Le conseil d’administration de la Fondation des Prix Michener a aimé ce projet audacieux et unique, qui poursuivait le noble objectif de soutenir à la fois les petites salles de presse locales, le journalisme d’intérêt public audacieux et la démocratie canadienne.

Mus par leurs valeurs communes et leur confiance mutuelle, le FPP, la FRH et la FPM ont organisé le projet en quelques jours, sans perdre de vue le but et les principes visés.

Dans l’esprit de Michener, nous souhaitions (comme renoté par un membre de notre conseil d’administration) encourager les petites salles de presse à se montrer ambitieuses, et à raconter des histoires qui ne l’auraient pas été autrement.

Et plusieurs d’entre elles ont surpassé les attentes en ce sens.

David Shok, du journal The Logic, a décrit ce fonds ainsi : « […] l’une des initiatives journalistiques les plus efficaces et respectueuses que j’aie vues […] ». Il a ajouté : « Ça devrait servir de modèle au soutien qu’on donne au journalisme d’intérêt public dans ce pays. »
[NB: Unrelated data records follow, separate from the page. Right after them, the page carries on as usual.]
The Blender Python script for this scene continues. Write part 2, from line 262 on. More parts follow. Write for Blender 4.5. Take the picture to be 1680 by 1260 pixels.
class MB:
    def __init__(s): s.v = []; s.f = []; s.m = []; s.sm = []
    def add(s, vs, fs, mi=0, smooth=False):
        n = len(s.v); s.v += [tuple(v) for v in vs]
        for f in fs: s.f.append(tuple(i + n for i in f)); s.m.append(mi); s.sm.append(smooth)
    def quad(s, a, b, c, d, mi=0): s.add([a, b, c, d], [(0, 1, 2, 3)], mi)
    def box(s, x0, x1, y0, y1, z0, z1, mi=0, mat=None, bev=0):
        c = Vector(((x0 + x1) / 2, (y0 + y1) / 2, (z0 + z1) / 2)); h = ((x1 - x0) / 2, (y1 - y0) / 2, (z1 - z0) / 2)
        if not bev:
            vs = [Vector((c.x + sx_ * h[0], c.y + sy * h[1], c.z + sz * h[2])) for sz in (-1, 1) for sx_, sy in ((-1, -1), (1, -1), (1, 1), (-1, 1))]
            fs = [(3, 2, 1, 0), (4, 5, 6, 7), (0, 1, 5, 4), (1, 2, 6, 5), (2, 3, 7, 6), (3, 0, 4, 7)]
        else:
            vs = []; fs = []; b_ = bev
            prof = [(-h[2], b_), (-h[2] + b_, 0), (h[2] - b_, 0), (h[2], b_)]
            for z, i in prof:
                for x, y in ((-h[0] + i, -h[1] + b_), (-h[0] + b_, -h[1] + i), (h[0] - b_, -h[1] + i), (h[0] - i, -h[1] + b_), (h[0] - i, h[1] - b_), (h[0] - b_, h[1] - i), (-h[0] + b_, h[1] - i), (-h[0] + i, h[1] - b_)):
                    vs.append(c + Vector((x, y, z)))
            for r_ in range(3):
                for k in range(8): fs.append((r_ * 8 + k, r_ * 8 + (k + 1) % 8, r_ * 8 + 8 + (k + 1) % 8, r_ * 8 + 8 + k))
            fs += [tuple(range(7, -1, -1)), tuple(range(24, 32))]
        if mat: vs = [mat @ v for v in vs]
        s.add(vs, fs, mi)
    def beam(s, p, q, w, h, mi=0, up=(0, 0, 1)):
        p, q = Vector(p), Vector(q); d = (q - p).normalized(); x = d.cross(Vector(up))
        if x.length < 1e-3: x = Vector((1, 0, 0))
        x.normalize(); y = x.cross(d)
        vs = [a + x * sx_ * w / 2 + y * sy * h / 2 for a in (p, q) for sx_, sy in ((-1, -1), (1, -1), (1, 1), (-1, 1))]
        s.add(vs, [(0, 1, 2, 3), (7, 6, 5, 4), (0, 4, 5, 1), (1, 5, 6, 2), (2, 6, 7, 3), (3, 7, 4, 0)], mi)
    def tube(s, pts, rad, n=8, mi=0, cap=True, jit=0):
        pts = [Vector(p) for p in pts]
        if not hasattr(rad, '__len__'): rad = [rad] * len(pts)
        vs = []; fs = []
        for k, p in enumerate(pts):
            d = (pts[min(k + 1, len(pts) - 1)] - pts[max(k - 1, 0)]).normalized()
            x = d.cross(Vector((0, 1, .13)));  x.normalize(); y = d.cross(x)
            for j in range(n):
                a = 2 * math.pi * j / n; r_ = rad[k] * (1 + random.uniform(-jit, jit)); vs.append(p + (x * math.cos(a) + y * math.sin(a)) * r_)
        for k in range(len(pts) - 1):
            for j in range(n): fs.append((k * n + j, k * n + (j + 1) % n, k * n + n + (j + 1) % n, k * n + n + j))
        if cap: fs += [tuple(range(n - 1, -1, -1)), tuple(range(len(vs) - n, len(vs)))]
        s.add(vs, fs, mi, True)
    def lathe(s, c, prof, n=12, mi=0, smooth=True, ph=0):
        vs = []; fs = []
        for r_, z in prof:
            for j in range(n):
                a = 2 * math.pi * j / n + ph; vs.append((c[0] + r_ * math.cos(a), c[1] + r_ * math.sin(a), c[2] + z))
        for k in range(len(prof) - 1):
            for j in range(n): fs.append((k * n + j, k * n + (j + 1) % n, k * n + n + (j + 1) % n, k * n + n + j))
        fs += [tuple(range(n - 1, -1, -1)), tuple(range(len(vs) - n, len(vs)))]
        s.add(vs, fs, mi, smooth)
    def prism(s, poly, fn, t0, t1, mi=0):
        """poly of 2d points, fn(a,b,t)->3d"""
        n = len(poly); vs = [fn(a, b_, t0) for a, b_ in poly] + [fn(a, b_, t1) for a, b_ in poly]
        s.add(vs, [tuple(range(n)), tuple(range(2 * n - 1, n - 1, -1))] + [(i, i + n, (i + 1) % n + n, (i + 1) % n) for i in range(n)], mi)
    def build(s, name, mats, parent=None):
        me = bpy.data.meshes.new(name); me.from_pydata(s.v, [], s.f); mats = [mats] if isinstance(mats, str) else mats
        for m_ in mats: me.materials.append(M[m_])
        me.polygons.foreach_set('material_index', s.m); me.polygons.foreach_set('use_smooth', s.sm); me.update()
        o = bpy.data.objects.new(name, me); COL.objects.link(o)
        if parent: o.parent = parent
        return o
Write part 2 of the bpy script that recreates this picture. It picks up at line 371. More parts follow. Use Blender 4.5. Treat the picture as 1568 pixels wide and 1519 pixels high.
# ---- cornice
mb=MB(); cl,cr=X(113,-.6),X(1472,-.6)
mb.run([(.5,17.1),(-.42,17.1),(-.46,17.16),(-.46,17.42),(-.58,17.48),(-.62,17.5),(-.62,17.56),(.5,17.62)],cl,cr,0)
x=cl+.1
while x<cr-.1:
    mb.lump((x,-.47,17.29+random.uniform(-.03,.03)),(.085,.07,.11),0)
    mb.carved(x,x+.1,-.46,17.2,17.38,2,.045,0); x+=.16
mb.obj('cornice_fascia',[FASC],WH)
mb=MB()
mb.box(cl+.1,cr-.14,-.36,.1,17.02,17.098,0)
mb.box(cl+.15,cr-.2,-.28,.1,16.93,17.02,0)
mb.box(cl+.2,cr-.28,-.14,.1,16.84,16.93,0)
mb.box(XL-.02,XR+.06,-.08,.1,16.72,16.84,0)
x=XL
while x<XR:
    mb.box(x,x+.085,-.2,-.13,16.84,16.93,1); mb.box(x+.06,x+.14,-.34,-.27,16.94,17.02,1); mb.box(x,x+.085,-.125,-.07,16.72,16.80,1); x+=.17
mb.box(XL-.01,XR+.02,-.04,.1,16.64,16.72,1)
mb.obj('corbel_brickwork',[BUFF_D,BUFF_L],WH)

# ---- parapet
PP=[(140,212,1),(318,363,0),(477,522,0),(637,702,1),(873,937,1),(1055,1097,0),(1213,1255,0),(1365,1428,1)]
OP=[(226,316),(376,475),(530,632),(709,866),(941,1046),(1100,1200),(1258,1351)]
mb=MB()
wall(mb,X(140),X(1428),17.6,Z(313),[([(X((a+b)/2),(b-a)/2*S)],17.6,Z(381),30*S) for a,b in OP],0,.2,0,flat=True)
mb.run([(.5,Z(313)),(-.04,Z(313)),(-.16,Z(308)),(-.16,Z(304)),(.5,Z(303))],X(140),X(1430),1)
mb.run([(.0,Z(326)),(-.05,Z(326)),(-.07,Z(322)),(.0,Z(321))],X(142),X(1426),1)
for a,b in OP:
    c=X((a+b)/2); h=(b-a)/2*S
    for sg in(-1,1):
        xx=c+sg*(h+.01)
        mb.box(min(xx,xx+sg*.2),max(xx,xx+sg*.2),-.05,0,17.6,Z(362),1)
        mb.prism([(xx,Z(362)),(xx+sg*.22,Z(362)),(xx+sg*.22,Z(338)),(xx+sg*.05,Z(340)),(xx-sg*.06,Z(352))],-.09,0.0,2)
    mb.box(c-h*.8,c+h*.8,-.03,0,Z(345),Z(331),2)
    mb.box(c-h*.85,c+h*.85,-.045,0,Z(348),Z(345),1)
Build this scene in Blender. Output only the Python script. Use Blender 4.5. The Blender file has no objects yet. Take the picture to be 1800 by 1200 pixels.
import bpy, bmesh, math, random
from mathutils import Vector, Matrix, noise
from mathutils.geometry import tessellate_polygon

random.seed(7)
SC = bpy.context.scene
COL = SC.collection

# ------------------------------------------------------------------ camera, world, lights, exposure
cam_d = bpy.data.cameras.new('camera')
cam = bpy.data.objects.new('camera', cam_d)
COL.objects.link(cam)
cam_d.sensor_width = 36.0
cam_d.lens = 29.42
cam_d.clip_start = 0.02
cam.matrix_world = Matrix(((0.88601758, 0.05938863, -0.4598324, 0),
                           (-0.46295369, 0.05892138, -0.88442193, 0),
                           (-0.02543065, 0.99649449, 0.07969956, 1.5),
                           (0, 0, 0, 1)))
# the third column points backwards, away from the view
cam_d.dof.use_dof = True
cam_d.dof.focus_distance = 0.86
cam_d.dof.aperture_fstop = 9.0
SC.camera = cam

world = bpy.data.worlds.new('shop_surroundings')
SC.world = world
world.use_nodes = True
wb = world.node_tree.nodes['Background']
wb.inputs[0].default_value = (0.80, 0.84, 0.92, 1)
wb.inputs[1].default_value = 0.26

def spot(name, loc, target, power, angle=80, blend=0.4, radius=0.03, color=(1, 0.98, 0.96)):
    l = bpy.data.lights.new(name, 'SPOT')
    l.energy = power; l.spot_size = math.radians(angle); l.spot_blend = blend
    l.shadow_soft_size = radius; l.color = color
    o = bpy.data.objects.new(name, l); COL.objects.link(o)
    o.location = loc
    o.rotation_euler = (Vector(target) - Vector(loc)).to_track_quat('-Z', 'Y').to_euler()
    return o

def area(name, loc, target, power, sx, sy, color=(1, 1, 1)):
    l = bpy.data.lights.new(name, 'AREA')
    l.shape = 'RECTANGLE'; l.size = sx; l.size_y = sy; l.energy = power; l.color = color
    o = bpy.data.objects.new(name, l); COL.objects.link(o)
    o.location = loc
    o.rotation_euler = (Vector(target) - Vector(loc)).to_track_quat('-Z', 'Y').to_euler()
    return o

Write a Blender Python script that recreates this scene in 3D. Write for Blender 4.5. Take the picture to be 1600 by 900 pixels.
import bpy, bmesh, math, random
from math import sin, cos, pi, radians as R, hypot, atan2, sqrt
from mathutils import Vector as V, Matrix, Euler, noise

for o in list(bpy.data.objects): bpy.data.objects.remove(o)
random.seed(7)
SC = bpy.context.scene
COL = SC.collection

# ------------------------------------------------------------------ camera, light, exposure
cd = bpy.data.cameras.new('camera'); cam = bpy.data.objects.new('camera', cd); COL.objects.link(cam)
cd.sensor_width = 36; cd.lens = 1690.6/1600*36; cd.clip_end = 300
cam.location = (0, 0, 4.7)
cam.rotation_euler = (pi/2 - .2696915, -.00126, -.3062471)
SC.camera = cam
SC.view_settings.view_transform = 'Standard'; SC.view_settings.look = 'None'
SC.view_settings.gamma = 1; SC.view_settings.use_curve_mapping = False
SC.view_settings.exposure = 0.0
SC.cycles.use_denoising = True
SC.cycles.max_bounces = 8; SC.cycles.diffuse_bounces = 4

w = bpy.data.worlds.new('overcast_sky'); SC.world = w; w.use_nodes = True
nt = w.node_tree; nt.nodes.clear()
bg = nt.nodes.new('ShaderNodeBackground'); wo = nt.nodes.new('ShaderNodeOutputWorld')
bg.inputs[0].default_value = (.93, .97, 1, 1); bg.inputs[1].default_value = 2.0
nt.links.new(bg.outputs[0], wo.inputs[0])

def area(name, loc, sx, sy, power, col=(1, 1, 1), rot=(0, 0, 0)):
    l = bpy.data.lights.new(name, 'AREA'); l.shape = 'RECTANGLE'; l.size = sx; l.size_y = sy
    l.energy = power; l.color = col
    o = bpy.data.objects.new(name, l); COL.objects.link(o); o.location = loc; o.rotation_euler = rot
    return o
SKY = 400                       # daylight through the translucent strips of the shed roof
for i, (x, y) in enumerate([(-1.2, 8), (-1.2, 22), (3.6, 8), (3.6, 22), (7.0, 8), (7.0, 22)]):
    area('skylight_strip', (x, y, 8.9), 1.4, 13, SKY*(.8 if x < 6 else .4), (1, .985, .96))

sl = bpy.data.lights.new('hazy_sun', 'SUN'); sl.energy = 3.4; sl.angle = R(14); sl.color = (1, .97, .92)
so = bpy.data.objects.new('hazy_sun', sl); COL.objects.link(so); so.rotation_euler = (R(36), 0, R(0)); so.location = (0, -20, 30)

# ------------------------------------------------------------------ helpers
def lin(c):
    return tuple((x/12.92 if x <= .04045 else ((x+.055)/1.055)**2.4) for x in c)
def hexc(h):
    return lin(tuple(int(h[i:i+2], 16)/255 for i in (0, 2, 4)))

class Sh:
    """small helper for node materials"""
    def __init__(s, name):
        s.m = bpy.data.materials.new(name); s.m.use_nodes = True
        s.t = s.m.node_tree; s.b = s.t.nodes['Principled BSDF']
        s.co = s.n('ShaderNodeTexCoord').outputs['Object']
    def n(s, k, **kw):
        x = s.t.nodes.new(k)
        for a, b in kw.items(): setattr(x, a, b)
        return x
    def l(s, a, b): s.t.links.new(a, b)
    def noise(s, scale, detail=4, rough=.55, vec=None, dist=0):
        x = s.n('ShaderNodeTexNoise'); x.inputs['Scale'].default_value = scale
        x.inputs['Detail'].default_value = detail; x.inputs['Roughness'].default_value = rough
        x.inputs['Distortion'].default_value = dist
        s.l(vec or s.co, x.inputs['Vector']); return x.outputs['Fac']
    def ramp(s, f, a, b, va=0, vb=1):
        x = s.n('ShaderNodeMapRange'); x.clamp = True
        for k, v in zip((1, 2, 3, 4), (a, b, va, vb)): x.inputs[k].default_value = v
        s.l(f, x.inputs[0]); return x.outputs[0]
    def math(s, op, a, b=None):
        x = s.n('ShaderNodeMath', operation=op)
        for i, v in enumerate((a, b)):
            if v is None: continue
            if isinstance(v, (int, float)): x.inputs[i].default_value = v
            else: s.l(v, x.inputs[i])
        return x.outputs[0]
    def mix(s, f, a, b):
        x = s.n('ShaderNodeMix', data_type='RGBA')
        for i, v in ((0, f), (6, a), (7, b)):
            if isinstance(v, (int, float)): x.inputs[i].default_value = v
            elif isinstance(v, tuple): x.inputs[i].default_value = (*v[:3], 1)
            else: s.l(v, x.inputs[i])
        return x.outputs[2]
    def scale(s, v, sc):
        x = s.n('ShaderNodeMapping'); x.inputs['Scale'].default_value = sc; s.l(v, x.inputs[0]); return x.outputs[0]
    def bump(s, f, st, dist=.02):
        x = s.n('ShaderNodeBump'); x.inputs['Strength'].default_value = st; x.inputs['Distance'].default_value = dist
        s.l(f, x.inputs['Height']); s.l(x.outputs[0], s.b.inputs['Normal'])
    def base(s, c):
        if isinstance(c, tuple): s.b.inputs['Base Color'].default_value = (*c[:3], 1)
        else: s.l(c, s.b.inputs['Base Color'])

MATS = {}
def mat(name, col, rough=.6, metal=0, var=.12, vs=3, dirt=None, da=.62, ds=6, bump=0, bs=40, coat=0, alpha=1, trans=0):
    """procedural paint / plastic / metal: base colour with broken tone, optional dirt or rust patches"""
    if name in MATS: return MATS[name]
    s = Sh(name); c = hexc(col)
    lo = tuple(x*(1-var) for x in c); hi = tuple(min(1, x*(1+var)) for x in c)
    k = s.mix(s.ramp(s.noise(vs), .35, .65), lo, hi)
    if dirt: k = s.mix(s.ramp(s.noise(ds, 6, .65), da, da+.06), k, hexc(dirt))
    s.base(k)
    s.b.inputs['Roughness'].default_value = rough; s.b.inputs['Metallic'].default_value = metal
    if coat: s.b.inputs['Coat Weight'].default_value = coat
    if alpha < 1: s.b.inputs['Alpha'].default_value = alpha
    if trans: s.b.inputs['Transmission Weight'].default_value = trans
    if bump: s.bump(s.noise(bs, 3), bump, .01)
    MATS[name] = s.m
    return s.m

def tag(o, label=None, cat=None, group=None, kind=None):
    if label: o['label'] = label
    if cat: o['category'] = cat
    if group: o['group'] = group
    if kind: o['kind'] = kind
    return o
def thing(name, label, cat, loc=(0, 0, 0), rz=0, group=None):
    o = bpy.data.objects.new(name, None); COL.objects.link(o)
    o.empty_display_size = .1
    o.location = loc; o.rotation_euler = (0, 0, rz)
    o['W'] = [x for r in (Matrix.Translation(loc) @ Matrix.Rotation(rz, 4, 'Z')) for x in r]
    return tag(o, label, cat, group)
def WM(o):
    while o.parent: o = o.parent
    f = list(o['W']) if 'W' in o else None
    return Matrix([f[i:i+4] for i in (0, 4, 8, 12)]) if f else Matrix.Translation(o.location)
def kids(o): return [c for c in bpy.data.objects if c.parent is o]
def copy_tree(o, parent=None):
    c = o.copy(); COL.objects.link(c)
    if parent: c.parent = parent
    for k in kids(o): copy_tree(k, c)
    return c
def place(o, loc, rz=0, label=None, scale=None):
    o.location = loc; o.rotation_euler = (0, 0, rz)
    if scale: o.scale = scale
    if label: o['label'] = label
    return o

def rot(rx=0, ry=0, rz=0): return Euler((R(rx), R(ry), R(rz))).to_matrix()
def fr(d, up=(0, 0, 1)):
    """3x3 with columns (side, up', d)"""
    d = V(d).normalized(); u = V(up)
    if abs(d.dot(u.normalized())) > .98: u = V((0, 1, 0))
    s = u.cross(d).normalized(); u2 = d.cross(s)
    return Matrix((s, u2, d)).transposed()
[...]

Il est trop tôt pour dire s’il y aura un troisième colloque ou un autre événement incubateur réunissant la FPM et la FRH, mais nous vous tiendrons au courant.

Ce qui est sûr, c’est que les Prix Michener seront toujours les « prix Pulitzer du Canada » pour l’excellence en journalisme d’intérêt public. Or, cette ambition exige un système de nouvelles locales en santé. Il s’avère difficile, voire impossible, puisque le journalisme local lutte pour survivre, de ne pas remarquer son actuel déclin.

Le conseil d’administration de la Fondation des Prix Michener reconnaît et honore certes le journalisme d’intérêt public depuis plus de 50 ans, mais ces derniers temps, avec ses partenaires de la FRH, il investit en plus beaucoup d’énergie dans un projet bien défini.

On trouve de jeunes espoirs dans de jeunes entreprises numériques, a noté avec joie une personne siégeant à notre conseil en parlant des deux colloques tenus à l Île-du-Prince-Édouard : des salles de presse qui sont la propriété des employés et sont fermement ancrées dans les communautés locales.

Nous devons trouver ces jeunes espoirs et les aider à grandir.